- _Extracted records_
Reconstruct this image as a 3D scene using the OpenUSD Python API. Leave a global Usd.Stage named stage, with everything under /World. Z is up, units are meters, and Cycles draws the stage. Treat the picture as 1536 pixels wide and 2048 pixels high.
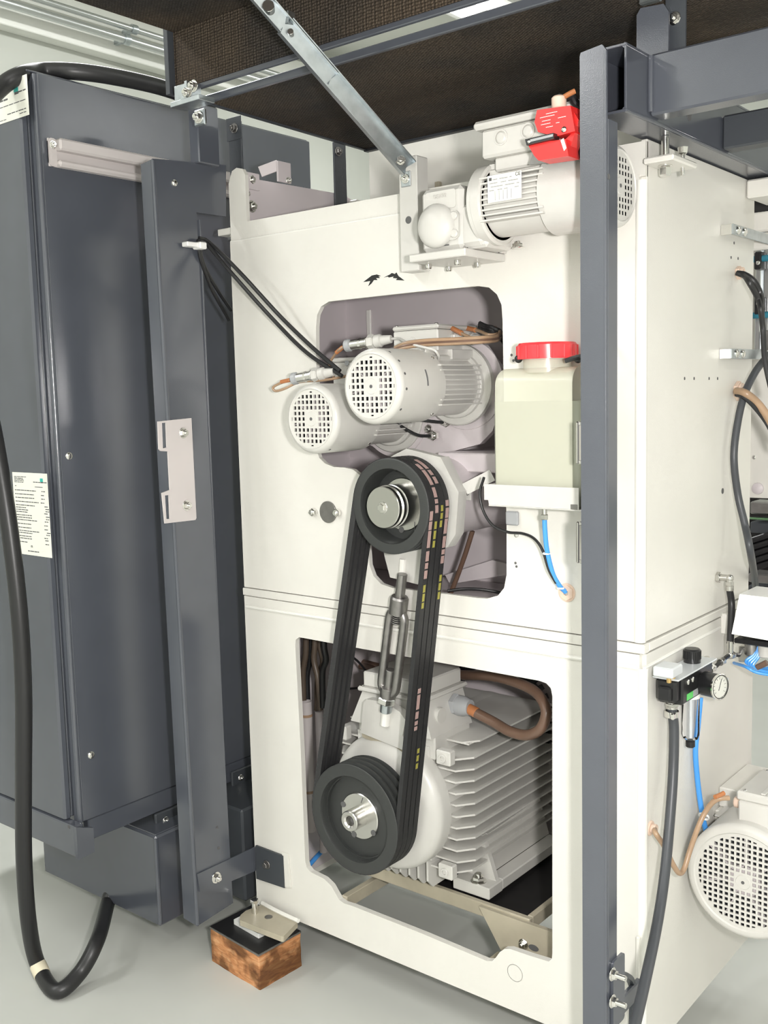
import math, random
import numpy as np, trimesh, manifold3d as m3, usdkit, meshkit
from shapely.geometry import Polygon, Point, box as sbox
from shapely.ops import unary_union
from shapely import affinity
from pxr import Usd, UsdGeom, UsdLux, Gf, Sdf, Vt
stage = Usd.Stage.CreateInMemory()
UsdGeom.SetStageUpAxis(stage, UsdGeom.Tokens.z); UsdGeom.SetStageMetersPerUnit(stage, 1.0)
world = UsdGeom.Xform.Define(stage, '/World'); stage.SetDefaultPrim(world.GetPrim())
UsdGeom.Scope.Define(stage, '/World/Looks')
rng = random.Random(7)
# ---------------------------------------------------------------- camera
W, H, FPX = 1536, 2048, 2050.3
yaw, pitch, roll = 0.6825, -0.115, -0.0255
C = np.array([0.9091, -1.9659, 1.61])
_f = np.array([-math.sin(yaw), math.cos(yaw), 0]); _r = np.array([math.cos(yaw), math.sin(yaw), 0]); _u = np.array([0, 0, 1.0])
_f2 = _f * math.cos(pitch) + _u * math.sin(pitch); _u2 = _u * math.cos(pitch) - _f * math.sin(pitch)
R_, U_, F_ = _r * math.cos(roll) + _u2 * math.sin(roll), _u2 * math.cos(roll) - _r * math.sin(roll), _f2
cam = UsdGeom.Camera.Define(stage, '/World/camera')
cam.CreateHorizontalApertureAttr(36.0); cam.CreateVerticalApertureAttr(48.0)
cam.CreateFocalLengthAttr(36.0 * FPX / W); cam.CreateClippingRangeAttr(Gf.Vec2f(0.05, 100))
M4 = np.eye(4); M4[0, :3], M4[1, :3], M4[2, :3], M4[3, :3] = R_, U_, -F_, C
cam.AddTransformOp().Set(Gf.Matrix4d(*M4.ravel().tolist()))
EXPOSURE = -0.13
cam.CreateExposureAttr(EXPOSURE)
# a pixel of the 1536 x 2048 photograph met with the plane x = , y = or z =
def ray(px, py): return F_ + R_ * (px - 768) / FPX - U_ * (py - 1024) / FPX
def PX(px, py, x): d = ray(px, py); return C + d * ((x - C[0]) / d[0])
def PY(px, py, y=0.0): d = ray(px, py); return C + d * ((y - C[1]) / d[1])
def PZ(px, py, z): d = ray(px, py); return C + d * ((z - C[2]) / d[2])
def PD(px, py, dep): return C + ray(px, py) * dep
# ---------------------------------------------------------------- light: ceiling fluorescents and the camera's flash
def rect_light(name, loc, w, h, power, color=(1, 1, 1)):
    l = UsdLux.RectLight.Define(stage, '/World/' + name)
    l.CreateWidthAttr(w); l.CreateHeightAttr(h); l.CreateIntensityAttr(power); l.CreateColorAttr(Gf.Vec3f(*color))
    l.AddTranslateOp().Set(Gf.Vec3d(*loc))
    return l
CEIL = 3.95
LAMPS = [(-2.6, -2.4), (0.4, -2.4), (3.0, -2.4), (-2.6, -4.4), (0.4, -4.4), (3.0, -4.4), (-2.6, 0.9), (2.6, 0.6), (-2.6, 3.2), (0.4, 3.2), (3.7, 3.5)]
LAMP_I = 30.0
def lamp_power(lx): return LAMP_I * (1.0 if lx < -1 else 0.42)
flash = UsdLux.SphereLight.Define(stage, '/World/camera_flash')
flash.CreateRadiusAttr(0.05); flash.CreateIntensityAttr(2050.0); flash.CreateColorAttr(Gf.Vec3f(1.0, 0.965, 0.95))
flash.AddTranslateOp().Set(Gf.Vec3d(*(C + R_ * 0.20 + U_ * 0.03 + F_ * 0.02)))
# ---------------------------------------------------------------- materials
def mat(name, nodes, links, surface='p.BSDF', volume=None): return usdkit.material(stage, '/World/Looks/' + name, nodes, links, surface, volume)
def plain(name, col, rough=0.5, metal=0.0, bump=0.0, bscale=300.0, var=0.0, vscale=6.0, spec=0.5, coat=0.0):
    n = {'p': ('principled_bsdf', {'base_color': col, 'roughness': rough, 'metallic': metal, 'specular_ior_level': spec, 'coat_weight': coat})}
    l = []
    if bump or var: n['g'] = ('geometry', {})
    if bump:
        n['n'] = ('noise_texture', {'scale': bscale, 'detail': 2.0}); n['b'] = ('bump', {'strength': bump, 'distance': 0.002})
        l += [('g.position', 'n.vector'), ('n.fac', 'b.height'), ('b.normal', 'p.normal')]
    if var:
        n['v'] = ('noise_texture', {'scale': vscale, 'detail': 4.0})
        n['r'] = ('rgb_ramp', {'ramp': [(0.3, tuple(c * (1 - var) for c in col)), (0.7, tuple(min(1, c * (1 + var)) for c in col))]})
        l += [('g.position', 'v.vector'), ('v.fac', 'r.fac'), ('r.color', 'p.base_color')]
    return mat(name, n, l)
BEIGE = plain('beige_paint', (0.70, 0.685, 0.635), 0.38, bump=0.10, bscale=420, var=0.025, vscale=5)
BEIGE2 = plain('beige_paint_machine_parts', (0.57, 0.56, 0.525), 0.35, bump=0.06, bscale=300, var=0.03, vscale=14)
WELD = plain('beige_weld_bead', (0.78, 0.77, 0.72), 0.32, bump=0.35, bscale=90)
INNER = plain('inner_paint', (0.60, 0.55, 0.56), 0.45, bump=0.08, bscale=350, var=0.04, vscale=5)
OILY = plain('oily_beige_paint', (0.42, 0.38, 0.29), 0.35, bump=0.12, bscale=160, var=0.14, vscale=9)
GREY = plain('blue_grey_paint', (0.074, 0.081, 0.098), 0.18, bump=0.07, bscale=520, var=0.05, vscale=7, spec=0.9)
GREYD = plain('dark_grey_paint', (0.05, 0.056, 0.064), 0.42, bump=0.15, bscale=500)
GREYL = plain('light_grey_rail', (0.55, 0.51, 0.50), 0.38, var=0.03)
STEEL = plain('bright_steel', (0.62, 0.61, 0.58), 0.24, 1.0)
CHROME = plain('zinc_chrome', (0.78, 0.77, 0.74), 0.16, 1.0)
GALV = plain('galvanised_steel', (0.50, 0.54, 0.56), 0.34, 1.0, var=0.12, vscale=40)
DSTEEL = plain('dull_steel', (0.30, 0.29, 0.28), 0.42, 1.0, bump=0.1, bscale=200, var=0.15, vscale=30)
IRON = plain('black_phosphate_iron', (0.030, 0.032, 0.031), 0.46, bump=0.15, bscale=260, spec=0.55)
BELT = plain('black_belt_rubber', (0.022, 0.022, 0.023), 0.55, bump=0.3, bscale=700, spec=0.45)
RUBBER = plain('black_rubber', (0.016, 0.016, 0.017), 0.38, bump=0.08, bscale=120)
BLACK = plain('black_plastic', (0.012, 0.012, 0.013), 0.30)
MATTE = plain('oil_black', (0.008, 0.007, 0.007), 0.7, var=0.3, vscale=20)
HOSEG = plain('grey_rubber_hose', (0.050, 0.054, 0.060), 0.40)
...
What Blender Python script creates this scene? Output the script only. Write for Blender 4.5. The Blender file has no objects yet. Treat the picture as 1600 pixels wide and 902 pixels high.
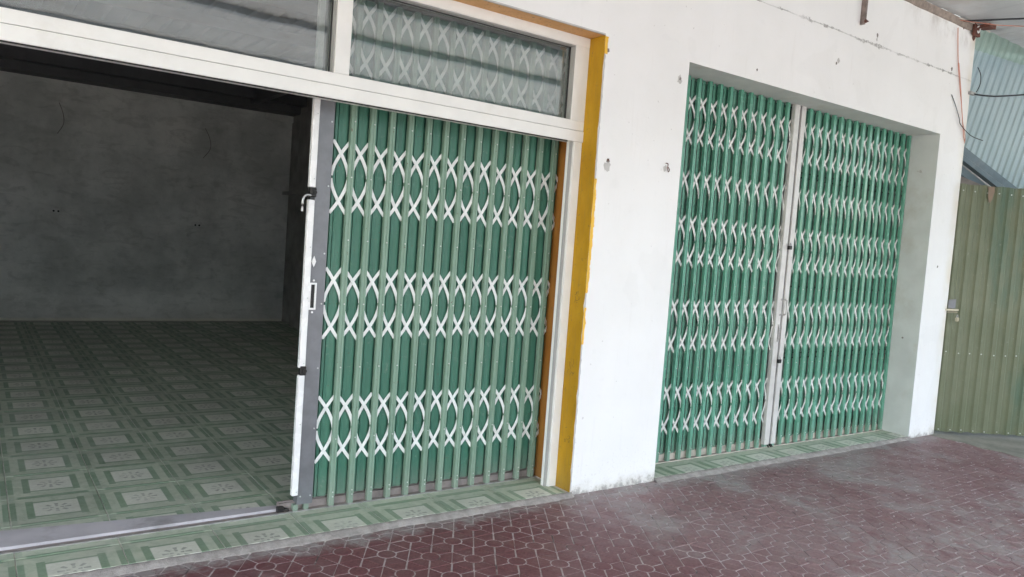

- _What is expected_
Take the listing above and repeat exactly the lines from the one containing "0.7, var=0.3, vscale=20)" through the one containing "HOSEG = plain('grey_rubber_hose', (0.050, 0.054, 0.060), 0.40)", both included.

- _Output of the exercise_
MATTE = plain('oil_black', (0.008, 0.007, 0.007), 0.7, var=0.3, vscale=20)
HOSEG = plain('grey_rubber_hose', (0.050, 0.054, 0.060), 0.40)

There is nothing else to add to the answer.